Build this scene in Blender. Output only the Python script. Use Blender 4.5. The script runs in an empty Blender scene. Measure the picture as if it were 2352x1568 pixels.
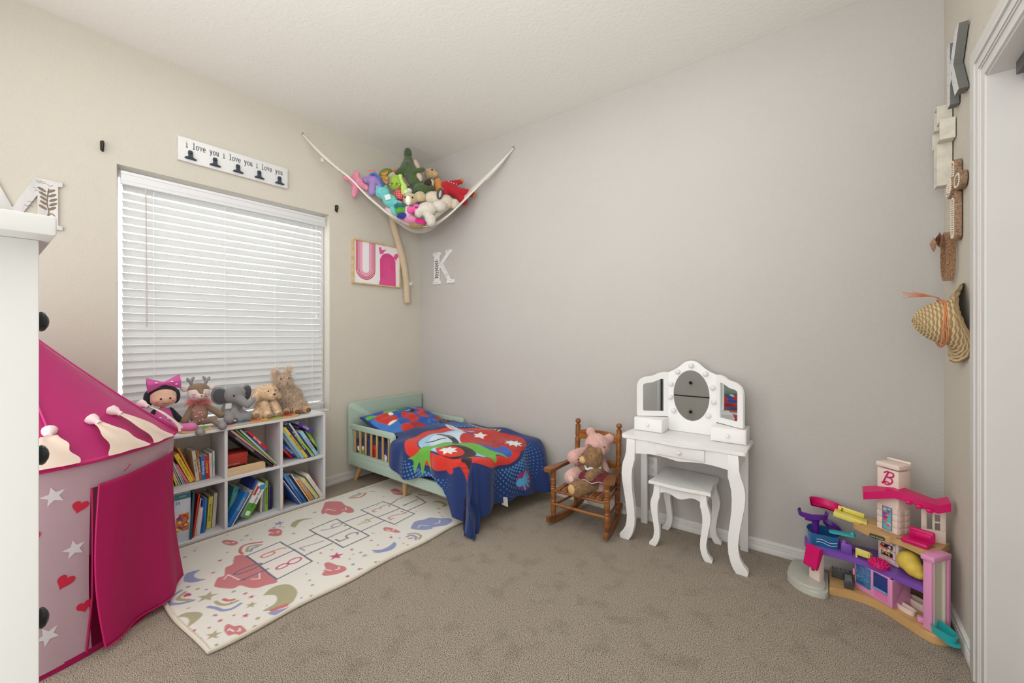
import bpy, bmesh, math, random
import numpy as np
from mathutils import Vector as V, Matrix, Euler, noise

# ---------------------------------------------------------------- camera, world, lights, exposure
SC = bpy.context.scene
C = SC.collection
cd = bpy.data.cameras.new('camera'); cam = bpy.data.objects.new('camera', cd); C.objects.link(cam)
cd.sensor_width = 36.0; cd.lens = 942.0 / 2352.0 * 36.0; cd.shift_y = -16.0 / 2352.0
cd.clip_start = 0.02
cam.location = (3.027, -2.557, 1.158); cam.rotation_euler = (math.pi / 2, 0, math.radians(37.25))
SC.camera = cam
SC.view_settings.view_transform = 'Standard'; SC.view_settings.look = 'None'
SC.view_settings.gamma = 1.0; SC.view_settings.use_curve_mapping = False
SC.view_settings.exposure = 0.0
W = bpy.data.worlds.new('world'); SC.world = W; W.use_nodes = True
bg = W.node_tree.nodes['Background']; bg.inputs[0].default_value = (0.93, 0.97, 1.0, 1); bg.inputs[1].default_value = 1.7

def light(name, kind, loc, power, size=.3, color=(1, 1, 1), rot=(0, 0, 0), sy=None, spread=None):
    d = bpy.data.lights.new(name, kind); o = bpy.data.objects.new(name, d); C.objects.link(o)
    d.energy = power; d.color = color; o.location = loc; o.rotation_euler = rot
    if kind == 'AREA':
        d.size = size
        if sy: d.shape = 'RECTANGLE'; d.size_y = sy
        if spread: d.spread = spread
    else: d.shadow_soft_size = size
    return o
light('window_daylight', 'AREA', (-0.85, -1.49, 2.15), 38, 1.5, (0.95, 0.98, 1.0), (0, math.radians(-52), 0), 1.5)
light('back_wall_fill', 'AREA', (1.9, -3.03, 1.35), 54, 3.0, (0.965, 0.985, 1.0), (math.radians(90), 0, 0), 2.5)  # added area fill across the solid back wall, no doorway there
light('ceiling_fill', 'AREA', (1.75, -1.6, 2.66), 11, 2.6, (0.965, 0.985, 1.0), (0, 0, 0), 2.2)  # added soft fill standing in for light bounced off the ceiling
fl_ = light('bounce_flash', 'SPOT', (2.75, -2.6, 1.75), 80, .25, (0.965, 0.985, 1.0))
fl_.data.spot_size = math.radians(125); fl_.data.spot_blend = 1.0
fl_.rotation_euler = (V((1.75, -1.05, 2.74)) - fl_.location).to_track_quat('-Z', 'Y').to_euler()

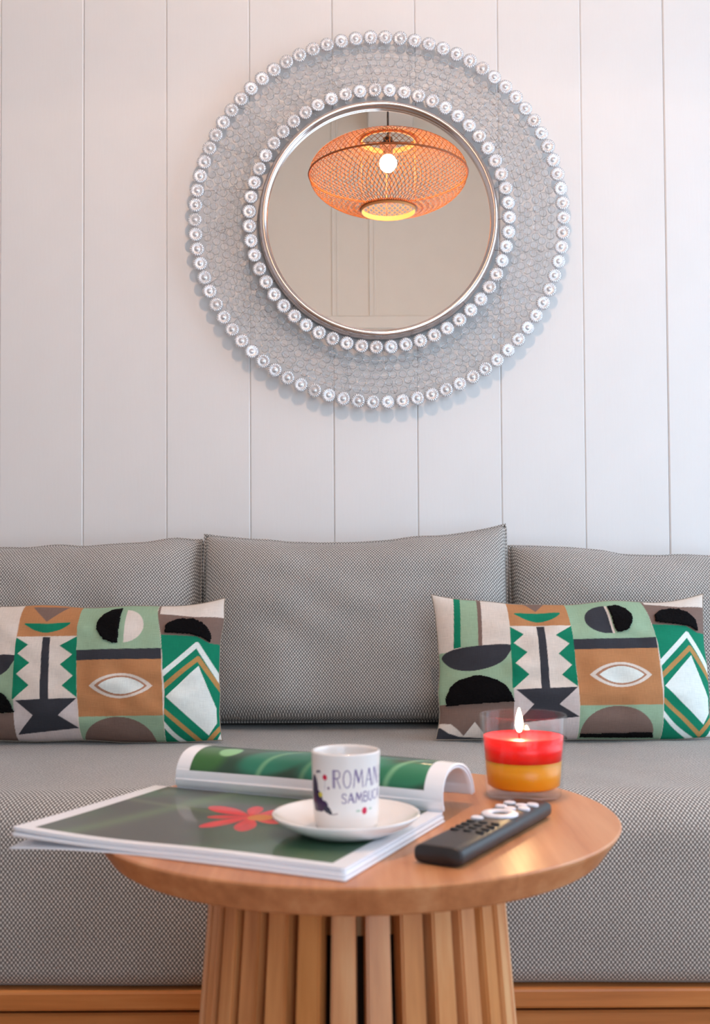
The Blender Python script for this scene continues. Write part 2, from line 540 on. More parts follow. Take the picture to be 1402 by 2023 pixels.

### [YOUR INSTRUCTIONS]
Every line from the top of the entries through the line that holds "bg = W.node_tree.nodes['Background'];" is to be quoted exactly, please, and nothing else; omit the pictures.

### [RESULT OF THE TASK]
Build this scene in Blender. Output only the Python script. Use Blender 4.5. The script runs in an empty Blender scene. Measure the picture as if it were 2352x1568 pixels.
import bpy, bmesh, math, random
import numpy as np
from mathutils import Vector as V, Matrix, Euler, noise

# ---------------------------------------------------------------- camera, world, lights, exposure
SC = bpy.context.scene
C = SC.collection
cd = bpy.data.cameras.new('camera'); cam = bpy.data.objects.new('camera', cd); C.objects.link(cam)
cd.sensor_width = 36.0; cd.lens = 942.0 / 2352.0 * 36.0; cd.shift_y = -16.0 / 2352.0
cd.clip_start = 0.02
cam.location = (3.027, -2.557, 1.158); cam.rotation_euler = (math.pi / 2, 0, math.radians(37.25))
SC.camera = cam
SC.view_settings.view_transform = 'Standard'; SC.view_settings.look = 'None'
SC.view_settings.gamma = 1.0; SC.view_settings.use_curve_mapping = False
SC.view_settings.exposure = 0.0
W = bpy.data.worlds.new('world'); SC.world = W; W.use_nodes = True
bg = W.node_tree.nodes['Background']; bg.inputs[0].default_value = (0.93, 0.97, 1.0, 1); bg.inputs[1].default_value = 1.7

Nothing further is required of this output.